Hauptsache sicher

Polizeiliche Todesschüsse von oliver tolmein

Wer die tödlichen Schüsse in Bad Kleinen auf Wolfgang Grams abgegeben hat, ob es Mord war oder Suizid, weiß bis heute niemand – außer den namentlich nie genannten Beamten, die sich bei ihm befanden, als er zu Boden ging. Wer aber Friedhelm Beate erschossen hat, steht fest, ebenso, wer Zdravko Nikolov Dimitrov getötet hat. Der pensionierte Bundeswehrsoldat, der versehentlich für einen flüchtigen Gefangenen gehalten wurde, und der Flüchtling, der sich gegen seine Abschiebung mit einem Messer wehren wollte, wurden beide 1999 von Polizisten erschossen.

Jedes Jahr sterben in Deutschland zehn bis 20 Menschen durch Polizeikugeln, nur wenige von ihnen haben zuvor selbst eine Waffe eingesetzt. Bemerkenswert ist, dass die deutsche Öffentlichkeit die Gewissheit über diese Tötungen durch die Polizei noch gelassener hinnimmt als das Nichtwissen über das, was in Bad Kleinen tatsächlich geschah. Während nach dem Einsatz gegen die RAF immerhin einige Wochen lang dringlich Aufklärung gefordert wurde und der Bundesinnenminister, der Generalbundesanwalt sowie hochrangige BKA-Beamte ihren Hut nehmen mussten, werden polizeiliche Todesschüsse, über die keinerlei Zweifel bestehen können, einfach registriert, bisweilen sind sie nicht mal eine Meldung wert.

Dass Polizisten den Tod von zehn bis 20 Menschen jährlich verschulden, hat das Vertrauen der Bundesbürger in die Institution Polizei offensichtlich ebenso wenig erschüttert, wie die Bekenntnisse eines Vize-Polizeipräsidenten, der Folter als Mittel der Gefahrenabwehr für diskutabel hält. Die Sehnsucht nach dem Gefühl der Sicherheit, das die Anwesenheit der grün uniformierten Beamten vermittelt, ist größer als das Misstrauen gegenüber dem »Apparat«.

Dass kaum einer dieser Todesschützen von einem Gericht zur Verantwortung gezogen wird, die Verfahren in der Regel eingestellt werden oder mit einem Freispruch enden, zeigt, welche Akzente die professionellen Kontrollinstitutionen setzen. Und die unterscheiden sich im übrigen auffallend vom Zorn des Rechtsstaates, mit dem hierzulande die uniformierten Todesschützen auf der östlichen Seite der deutsch-deutschen Grenze die Befehlskette hinauf bis ins SED-Politbüro hinein strafrechtlich verfolgt wurden.

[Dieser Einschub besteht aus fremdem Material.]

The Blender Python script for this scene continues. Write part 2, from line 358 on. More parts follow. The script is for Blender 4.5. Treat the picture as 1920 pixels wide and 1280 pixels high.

Weder die Serie polizeilicher Todesschüsse noch die gelangweilten Reaktionen darauf machen Deutschland allerdings zum Polizeistaat. Es ist derzeit lediglich eine Zivilgesellschaft, die – in scharfem Kontrast zum gern bekannten Stolz auf ihre Läuterung in den vergangenen 58 Jahren – sich auffallend wenig dafür engagiert, dass auch ihre staatlichen Organe zuverlässig zivile Umgangsformen pflegen.

Dabei könnten schon etwas restriktivere polizeiliche Dienstvorschriften und ein besseres Einsatz- und Krisenmanagement vielen Menschen das Leben retten. Eine Einrichtung wie die britische Police Complaint Authority würde immerhin signalisieren, dass die Gesellschaft Handlungsbedarf sieht, und könnte zum Beispiel so etwas Banales garantieren wie die Veröffentlichung der Statistik über den tödlich endenden polizeilichen Schusswaffengebrauch.

Der Fall des Wolfgang Grams zeigt überdies, dass selbst wenn etwas geschieht, das die Routine des desinteressierten Wegsehens durchbricht, eine wirkliche Aufklärung nicht möglich ist. Wahrheitsliebe ist in Deutschland eben nicht einmal eine Sekundärtugend, die Sicherheit dagegen, wenn es nicht gerade um den Straßenverkehr geht, ein Totschlagargument.